Fonte: Review Trackers

È un comportamento del tutto normale, che appartiene al nostro “essere umani” e parte dalla psiche. Come spiega la psicologa Chiara Cilardo, quando siamo chiamati a fare una scelta – compro questo o quest’altro? – tendiamo a cercare quanti più “indizi di contesto” possibili per due motivi: orientarci e ridurre lo sforzo cognitivo (molto meglio se qualcuno si è già arrovellato il cervello prima di noi ed è arrivato ad una conclusione comparando diversi prodotti).

Ma, nel caso di recensioni non veritiere, tutto questo “sforzo” risulta vano e stabilire delle regole, come si intuisce, non basta. Amazon è infatti dotata di un suo regolamento che vieta ovviamente ai commercianti di promuovere i propri prodotti in questo modo. Quello che non si sa è che chi non rispetta tale normativa è perseguibile dalla legge. Nello specifico: chi scrive recensioni false può essere accusato di diffamazione e sostituzione di persona. È vero, il primo caso può riguardare anche un utente non “pagato” che scrive una recensione ai limiti dell’offensivo. Questo non significa che non possono essere più scritte recensioni negative: l’importante è non oltrepassare il limite del “diritto di critica”. Proseguendo, per chi acquista recensioni false il rischio è di «essere bannati o declassati dalla piattaforma per violazione delle clausole contrattuali» e di essere accusati di concorrenza sleale. Invece vendere pacchetti di recensioni false può portare al carcere, a cui si potrebbe aggiungere la richiesta di risarcimento danni da parte dell’azienda che le ha subite.

Beccare la fonte però non significa risolvere il problema, almeno non nell’immediato. Partiamo dal presupposto che prima di eliminare una recensione, perché segnalata come falsa, la piattaforma necessita di tempi di verifica – che possono protrarsi fino a 100 giorni. Insomma, il tempo di portare a casa qualche risultato c’è e i vantaggi per l’operatore sembrano superare i rischi. Tra l’altro anche una volta eliminata, gli effetti della recensione – il prodotto più alto in classifica, ad esempio – possono durare fino a quattro settimane dopo.

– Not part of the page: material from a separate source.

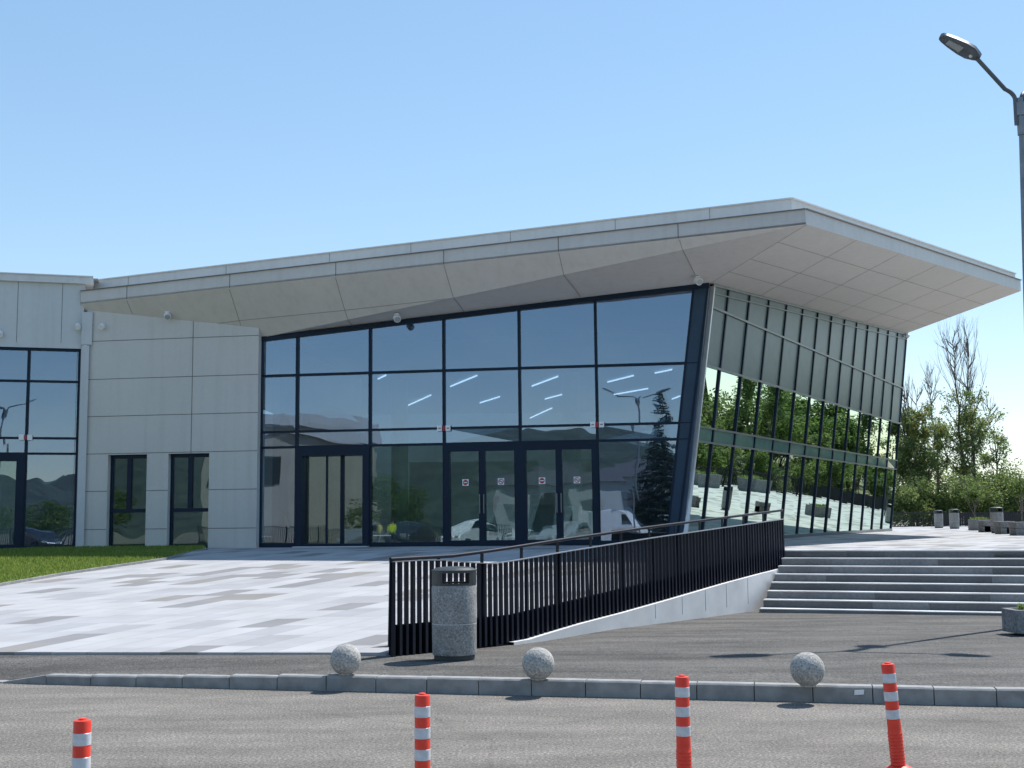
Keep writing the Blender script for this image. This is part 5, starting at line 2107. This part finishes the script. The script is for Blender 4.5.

C’è un enorme rischio, però, che passa in secondo piano e che poi, alla fine dei conti, se accadesse sarebbe la fine di tutto: perderci. Gli utenti, una volta scoperto l’inganno, iniziano a diffidare del marchio. E diffidare del marchio significa non comprarlo più. Va da sé che è nell’interesse dello stesso, per questi motivi, mettere sui piatti della bilancia pro e contro e valutarli bene, tenendo a mente una cosa: “sta mano po’ esse fero e po’ esse piuma”, tirando fuori una vecchia citazioni di un film di Verdone.